* **Given material**:
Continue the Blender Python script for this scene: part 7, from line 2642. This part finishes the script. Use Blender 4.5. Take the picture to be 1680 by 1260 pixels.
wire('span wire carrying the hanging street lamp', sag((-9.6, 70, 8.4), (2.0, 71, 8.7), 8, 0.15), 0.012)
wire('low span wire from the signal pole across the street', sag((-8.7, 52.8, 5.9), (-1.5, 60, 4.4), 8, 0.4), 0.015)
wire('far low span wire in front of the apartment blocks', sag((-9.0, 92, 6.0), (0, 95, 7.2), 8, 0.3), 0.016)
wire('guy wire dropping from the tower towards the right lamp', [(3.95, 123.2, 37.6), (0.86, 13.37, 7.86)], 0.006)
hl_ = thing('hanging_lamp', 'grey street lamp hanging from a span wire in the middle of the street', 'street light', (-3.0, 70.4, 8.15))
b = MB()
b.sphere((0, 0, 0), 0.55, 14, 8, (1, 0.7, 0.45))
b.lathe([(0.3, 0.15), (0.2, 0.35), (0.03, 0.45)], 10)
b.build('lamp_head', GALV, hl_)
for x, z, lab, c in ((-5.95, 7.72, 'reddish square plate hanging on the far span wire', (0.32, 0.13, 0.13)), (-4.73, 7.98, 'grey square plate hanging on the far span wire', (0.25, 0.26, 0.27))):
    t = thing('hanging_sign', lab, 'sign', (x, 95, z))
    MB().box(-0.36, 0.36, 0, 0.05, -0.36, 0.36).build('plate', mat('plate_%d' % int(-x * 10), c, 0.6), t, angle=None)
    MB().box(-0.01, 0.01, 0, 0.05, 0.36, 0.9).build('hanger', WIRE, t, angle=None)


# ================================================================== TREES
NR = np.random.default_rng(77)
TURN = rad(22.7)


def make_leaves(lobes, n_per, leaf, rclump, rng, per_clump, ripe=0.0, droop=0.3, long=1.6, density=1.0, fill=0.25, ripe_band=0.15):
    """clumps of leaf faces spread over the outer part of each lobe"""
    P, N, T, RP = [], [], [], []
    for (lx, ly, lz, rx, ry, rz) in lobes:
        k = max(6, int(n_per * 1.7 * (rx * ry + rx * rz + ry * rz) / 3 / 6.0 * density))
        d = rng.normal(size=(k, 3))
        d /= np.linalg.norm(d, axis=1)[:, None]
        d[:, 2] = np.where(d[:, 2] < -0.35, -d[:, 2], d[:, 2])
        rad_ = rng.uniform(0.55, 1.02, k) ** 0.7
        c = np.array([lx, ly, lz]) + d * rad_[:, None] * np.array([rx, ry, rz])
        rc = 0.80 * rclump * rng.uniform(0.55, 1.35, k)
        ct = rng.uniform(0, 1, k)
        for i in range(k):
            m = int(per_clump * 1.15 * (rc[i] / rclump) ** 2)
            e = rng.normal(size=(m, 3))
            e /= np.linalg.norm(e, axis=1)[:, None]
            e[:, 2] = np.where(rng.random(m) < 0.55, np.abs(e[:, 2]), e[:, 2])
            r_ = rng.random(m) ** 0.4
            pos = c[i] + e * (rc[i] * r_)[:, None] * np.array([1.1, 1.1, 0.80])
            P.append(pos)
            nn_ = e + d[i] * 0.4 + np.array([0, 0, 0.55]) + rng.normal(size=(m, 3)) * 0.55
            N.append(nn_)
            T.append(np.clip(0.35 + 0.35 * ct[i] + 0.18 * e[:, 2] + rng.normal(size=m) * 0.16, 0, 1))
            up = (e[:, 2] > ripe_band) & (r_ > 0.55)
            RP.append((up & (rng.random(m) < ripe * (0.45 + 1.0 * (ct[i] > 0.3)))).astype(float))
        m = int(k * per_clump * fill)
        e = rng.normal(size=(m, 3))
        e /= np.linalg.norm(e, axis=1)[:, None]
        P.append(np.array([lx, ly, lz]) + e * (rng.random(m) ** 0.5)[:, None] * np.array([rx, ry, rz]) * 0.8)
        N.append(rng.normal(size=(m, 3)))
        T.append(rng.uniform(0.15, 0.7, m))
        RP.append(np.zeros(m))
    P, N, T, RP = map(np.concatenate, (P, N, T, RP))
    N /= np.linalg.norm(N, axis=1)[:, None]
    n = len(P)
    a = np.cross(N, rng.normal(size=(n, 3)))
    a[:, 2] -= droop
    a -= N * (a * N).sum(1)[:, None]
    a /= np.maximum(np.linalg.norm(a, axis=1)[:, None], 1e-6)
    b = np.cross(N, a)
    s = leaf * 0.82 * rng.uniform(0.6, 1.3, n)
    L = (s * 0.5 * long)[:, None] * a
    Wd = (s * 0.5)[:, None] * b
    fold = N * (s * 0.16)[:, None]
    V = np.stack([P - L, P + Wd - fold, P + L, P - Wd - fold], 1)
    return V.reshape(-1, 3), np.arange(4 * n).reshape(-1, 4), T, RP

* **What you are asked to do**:
Faithfully transcribe the whole of the data.

* **Response to this exercise**:
Continue the Blender Python script for this scene: part 7, from line 2642. This part finishes the script. Use Blender 4.5. Take the picture to be 1680 by 1260 pixels.
wire('span wire carrying the hanging street lamp', sag((-9.6, 70, 8.4), (2.0, 71, 8.7), 8, 0.15), 0.012)
wire('low span wire from the signal pole across the street', sag((-8.7, 52.8, 5.9), (-1.5, 60, 4.4), 8, 0.4), 0.015)
wire('far low span wire in front of the apartment blocks', sag((-9.0, 92, 6.0), (0, 95, 7.2), 8, 0.3), 0.016)
wire('guy wire dropping from the tower towards the right lamp', [(3.95, 123.2, 37.6), (0.86, 13.37, 7.86)], 0.006)
hl_ = thing('hanging_lamp', 'grey street lamp hanging from a span wire in the middle of the street', 'street light', (-3.0, 70.4, 8.15))
b = MB()
b.sphere((0, 0, 0), 0.55, 14, 8, (1, 0.7, 0.45))
b.lathe([(0.3, 0.15), (0.2, 0.35), (0.03, 0.45)], 10)
b.build('lamp_head', GALV, hl_)
for x, z, lab, c in ((-5.95, 7.72, 'reddish square plate hanging on the far span wire', (0.32, 0.13, 0.13)), (-4.73, 7.98, 'grey square plate hanging on the far span wire', (0.25, 0.26, 0.27))):
    t = thing('hanging_sign', lab, 'sign', (x, 95, z))
    MB().box(-0.36, 0.36, 0, 0.05, -0.36, 0.36).build('plate', mat('plate_%d' % int(-x * 10), c, 0.6), t, angle=None)
    MB().box(-0.01, 0.01, 0, 0.05, 0.36, 0.9).build('hanger', WIRE, t, angle=None)


# ================================================================== TREES
NR = np.random.default_rng(77)
TURN = rad(22.7)


def make_leaves(lobes, n_per, leaf, rclump, rng, per_clump, ripe=0.0, droop=0.3, long=1.6, density=1.0, fill=0.25, ripe_band=0.15):
    """clumps of leaf faces spread over the outer part of each lobe"""
    P, N, T, RP = [], [], [], []
    for (lx, ly, lz, rx, ry, rz) in lobes:
        k = max(6, int(n_per * 1.7 * (rx * ry + rx * rz + ry * rz) / 3 / 6.0 * density))
        d = rng.normal(size=(k, 3))
        d /= np.linalg.norm(d, axis=1)[:, None]
        d[:, 2] = np.where(d[:, 2] < -0.35, -d[:, 2], d[:, 2])
        rad_ = rng.uniform(0.55, 1.02, k) ** 0.7
        c = np.array([lx, ly, lz]) + d * rad_[:, None] * np.array([rx, ry, rz])
        rc = 0.80 * rclump * rng.uniform(0.55, 1.35, k)
        ct = rng.uniform(0, 1, k)
        for i in range(k):
            m = int(per_clump * 1.15 * (rc[i] / rclump) ** 2)
            e = rng.normal(size=(m, 3))
            e /= np.linalg.norm(e, axis=1)[:, None]
            e[:, 2] = np.where(rng.random(m) < 0.55, np.abs(e[:, 2]), e[:, 2])
            r_ = rng.random(m) ** 0.4
            pos = c[i] + e * (rc[i] * r_)[:, None] * np.array([1.1, 1.1, 0.80])
            P.append(pos)
            nn_ = e + d[i] * 0.4 + np.array([0, 0, 0.55]) + rng.normal(size=(m, 3)) * 0.55
            N.append(nn_)
            T.append(np.clip(0.35 + 0.35 * ct[i] + 0.18 * e[:, 2] + rng.normal(size=m) * 0.16, 0, 1))
            up = (e[:, 2] > ripe_band) & (r_ > 0.55)
            RP.append((up & (rng.random(m) < ripe * (0.45 + 1.0 * (ct[i] > 0.3)))).astype(float))
        m = int(k * per_clump * fill)
        e = rng.normal(size=(m, 3))
        e /= np.linalg.norm(e, axis=1)[:, None]
        P.append(np.array([lx, ly, lz]) + e * (rng.random(m) ** 0.5)[:, None] * np.array([rx, ry, rz]) * 0.8)
        N.append(rng.normal(size=(m, 3)))
        T.append(rng.uniform(0.15, 0.7, m))
        RP.append(np.zeros(m))
    P, N, T, RP = map(np.concatenate, (P, N, T, RP))
    N /= np.linalg.norm(N, axis=1)[:, None]
    n = len(P)
    a = np.cross(N, rng.normal(size=(n, 3)))
    a[:, 2] -= droop
    a -= N * (a * N).sum(1)[:, None]
    a /= np.maximum(np.linalg.norm(a, axis=1)[:, None], 1e-6)
    b = np.cross(N, a)
    s = leaf * 0.82 * rng.uniform(0.6, 1.3, n)
    L = (s * 0.5 * long)[:, None] * a
    Wd = (s * 0.5)[:, None] * b
    fold = N * (s * 0.16)[:, None]
    V = np.stack([P - L, P + Wd - fold, P + L, P - Wd - fold], 1)
    return V.reshape(-1, 3), np.arange(4 * n).reshape(-1, 4), T, RP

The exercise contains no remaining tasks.